Hand Speak

When speaking in a room filled with noise, gesture becomes more important than ever.

I discovered that even while traveling in a country where I did not speak the language, I could still speak with curious people. Today, teaching a juggling workshop in a gym full of chaotic rotations of large groups of elementary students, I rediscovered the magic of speaking without anyone needing to hear the words. The words were utterly secondary to gesture. The words needn’t have been there, really.

[Touch your shoulders, like this. Turn your hands out, like this. Now here are two imaginary dots, slightly above your head. When you throw the ball, it passes through the dots, see?]
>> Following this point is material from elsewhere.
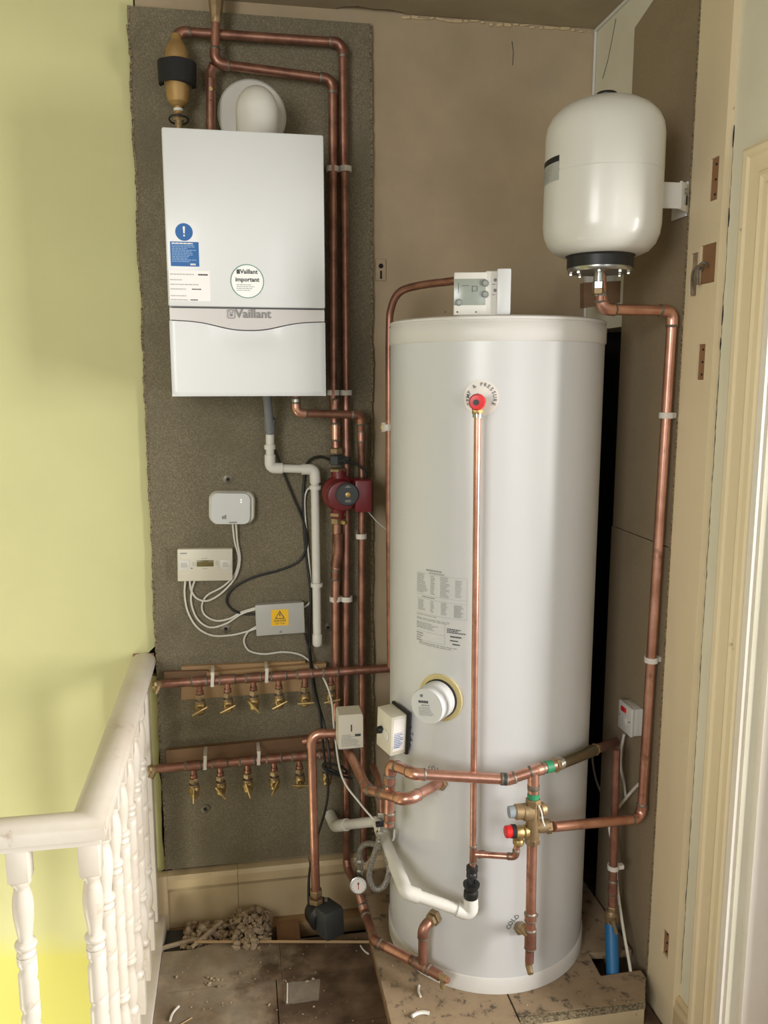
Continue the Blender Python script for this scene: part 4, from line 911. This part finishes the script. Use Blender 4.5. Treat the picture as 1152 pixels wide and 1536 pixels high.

{Watching. Smiling at a toss that’s improving. This is how you learn to juggle.}

Finish Your Work

Some writing advice from a conversation with screenwriter Michael Almereyda:

Finish your work. Just get it out there. If you don’t finish it, nothing happens with it.

What if it’s bad?

It’s not a matter of good or bad. As long as there is genuine feeling in it, genuine curiosity or exploration, that’s what matters. Then you can move on and be better at what you do next.

The Notebook

The Notebook

Don’t let Da Vinci intimidate you. The notebook can hold everything, even your shopping list. Your dreams, your doodles, your diary. It doesn’t have to look like perfectly calibrated depictions of metatarsals, gear ratios, or written in the Vicar of Nibbleswicke’s script. It can have flaws and it can be your source of inspiration during dry seasons. Write anything you feel like writing, no matter how trivial. It gets you in the habit of writing down your ideas.